What is Euler's characteristic formula for polyhedra?
Euler's formula states that for any convex polyhedron: V − E + F = 2, where V is the number of vertices, E is edges, and F is faces. This is the Euler characteristic χ = 2 for all five Platonic solids. Tetrahedron: 4−6+4=2; Cube: 8−12+6=2; Octahedron: 6−12+8=2; Dodecahedron: 20−30+12=2; Icosahedron: 12−30+20=2.
What is the difference between inradius, midradius, and circumradius?
The inradius (r_in) is the radius of the largest sphere that fits inside the solid, tangent to every face. The midradius (r_mid) is the radius of the sphere tangent to every edge midpoint. The circumradius (r_circ) is the radius of the smallest sphere that contains the solid, passing through every vertex. For a unit cube: r_in = 0.5, r_mid = 0.707, r_circ = 0.866.
Why does the golden ratio appear in Platonic solid formulas?
φ = (1+√5)/2 ≈ 1.618 appears in the dodecahedron and icosahedron because their geometry involves regular pentagons, and the ratio of diagonal to side in a regular pentagon equals φ. The dodecahedron midradius = a(1+√5)/4 = aφ/2, and the icosahedron circumradius involves φ through the coordinates of its vertices, which can be expressed as permutations of (0, ±1, ±φ).
Which Platonic solid is most efficient for packing or containment?

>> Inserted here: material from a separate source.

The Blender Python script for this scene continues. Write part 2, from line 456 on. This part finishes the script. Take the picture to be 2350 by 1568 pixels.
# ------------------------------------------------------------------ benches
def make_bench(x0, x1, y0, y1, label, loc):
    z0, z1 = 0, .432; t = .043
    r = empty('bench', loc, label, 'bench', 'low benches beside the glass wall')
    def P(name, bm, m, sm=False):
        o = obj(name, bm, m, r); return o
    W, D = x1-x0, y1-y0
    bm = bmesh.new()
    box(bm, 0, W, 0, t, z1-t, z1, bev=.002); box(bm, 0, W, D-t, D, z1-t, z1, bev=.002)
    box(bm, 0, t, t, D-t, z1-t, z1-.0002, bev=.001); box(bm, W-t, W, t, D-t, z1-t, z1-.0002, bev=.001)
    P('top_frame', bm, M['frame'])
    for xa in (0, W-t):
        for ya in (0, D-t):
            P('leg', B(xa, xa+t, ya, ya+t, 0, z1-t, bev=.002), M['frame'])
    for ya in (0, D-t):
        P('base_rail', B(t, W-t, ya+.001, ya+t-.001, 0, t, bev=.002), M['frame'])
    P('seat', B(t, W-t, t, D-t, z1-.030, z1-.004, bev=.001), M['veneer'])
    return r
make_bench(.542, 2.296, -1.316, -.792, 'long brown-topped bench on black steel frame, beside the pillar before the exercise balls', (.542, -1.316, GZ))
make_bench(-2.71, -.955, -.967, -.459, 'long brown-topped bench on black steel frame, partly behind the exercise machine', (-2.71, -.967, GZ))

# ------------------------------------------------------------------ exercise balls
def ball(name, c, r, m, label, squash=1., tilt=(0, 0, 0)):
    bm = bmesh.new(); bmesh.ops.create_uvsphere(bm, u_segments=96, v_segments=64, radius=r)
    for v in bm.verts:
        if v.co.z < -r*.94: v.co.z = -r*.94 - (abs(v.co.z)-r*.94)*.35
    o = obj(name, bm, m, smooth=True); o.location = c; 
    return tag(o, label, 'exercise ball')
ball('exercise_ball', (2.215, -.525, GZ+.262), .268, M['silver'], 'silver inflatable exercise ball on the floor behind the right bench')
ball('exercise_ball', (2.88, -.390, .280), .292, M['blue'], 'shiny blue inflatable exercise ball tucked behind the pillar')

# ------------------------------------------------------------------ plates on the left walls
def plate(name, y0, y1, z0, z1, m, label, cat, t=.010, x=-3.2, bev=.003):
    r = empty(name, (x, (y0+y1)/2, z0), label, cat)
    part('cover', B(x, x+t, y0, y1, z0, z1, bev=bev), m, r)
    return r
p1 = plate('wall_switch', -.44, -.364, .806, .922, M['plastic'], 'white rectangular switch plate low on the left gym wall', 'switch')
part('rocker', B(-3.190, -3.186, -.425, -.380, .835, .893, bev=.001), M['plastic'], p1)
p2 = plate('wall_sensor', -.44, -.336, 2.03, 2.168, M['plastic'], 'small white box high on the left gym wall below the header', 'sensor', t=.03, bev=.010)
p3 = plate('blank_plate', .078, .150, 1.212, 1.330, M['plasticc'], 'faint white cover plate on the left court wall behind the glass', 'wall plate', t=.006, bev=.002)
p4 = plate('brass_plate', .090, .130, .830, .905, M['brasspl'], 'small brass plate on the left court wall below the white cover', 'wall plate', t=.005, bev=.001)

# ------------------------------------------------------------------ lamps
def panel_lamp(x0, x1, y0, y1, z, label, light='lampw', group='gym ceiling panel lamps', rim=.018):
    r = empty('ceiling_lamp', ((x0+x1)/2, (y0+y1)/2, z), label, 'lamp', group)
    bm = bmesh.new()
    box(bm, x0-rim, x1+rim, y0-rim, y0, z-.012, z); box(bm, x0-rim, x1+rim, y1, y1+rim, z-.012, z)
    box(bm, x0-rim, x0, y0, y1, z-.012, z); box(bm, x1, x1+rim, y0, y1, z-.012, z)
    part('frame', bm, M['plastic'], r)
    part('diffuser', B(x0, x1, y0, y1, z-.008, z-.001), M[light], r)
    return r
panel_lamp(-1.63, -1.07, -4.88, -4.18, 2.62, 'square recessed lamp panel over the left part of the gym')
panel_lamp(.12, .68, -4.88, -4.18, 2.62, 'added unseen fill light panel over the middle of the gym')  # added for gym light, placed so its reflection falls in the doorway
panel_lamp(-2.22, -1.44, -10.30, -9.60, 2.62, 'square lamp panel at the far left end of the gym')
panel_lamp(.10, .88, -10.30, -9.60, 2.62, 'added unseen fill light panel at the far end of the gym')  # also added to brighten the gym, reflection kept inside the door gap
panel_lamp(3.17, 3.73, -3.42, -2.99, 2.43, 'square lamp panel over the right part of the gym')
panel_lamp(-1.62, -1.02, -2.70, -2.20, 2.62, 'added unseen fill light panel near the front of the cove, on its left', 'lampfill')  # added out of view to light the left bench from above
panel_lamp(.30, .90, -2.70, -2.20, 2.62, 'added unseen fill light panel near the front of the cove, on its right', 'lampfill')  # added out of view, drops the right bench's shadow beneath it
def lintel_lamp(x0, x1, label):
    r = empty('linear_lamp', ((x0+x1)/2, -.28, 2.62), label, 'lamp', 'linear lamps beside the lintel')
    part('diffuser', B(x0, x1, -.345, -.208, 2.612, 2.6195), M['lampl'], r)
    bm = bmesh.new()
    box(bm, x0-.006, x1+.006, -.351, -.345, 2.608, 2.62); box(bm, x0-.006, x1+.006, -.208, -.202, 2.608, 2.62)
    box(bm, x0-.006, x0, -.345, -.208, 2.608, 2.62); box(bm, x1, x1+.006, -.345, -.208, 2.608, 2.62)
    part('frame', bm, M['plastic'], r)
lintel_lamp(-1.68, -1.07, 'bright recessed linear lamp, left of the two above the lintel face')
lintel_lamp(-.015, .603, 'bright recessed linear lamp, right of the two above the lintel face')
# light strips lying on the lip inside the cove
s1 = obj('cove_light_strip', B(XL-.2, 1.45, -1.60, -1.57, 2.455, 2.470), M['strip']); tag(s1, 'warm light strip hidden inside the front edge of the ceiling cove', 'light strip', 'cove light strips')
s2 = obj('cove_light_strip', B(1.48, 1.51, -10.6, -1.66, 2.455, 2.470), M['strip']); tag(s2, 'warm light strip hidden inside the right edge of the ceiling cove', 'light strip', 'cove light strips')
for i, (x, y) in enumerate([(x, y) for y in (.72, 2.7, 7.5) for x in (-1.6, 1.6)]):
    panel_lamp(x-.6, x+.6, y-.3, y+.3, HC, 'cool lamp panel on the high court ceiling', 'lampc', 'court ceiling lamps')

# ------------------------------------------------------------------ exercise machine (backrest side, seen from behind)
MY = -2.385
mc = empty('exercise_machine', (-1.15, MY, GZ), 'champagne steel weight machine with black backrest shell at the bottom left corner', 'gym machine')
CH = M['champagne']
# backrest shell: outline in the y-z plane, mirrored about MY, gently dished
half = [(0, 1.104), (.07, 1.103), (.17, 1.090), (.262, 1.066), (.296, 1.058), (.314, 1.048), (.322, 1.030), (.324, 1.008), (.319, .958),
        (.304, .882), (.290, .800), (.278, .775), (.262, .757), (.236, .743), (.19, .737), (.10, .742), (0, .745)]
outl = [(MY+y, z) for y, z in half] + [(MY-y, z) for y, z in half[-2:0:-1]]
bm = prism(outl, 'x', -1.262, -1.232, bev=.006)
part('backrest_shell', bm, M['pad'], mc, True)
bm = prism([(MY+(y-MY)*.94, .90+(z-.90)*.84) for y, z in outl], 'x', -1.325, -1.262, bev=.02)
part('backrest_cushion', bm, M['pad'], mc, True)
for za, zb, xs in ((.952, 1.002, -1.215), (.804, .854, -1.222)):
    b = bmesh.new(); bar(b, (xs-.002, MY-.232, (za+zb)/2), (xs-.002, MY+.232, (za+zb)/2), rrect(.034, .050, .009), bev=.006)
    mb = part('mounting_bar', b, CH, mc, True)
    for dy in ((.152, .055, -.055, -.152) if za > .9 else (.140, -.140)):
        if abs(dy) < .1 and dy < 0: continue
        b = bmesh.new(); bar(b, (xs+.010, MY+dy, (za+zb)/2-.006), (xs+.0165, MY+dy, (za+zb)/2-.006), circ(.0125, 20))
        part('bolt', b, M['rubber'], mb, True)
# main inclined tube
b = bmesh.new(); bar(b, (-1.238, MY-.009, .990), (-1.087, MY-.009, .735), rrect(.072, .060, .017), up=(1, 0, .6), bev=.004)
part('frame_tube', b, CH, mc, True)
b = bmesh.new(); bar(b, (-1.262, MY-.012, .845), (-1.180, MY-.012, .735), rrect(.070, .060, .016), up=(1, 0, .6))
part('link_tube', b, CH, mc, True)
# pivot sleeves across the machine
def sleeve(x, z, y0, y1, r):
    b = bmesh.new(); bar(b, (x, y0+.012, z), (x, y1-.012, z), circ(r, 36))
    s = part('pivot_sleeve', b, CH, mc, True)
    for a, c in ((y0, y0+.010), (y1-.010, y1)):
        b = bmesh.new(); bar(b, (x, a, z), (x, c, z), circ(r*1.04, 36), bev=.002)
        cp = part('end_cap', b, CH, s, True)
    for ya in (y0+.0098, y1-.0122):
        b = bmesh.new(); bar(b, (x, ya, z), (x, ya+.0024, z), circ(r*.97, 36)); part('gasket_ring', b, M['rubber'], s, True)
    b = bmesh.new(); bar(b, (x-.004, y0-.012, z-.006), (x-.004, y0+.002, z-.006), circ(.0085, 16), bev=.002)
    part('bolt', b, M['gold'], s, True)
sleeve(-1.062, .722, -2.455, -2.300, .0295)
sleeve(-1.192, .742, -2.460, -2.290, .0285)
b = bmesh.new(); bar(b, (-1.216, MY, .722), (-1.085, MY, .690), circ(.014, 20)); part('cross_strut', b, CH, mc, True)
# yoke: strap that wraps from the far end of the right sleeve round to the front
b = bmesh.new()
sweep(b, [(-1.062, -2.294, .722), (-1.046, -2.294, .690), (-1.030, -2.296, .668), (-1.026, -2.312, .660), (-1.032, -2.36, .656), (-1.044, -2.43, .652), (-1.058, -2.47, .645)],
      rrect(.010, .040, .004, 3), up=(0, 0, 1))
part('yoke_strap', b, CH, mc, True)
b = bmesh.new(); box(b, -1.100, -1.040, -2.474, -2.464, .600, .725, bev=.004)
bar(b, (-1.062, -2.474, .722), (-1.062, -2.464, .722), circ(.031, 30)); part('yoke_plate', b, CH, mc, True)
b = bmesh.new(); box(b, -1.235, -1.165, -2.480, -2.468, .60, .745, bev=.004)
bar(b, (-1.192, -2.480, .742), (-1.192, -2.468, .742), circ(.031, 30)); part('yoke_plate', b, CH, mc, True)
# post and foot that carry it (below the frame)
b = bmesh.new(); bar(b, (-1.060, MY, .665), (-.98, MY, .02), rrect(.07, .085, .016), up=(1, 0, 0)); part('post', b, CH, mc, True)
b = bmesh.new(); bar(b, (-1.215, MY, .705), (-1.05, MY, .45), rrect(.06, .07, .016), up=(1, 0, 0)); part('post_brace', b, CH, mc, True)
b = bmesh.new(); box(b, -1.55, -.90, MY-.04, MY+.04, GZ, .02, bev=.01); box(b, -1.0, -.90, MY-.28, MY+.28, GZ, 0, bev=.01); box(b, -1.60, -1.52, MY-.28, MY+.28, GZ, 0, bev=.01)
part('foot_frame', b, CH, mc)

The isoperimetric efficiency (volume-to-surface-area ratio) increases with the number of faces. The icosahedron (20 faces) has the highest ratio among Platonic solids — it is closest to a sphere. The tetrahedron (4 faces) has the lowest ratio. For space-filling, the cube is the only Platonic solid that tessellates 3D space without gaps, making it most relevant for construction and packing problems.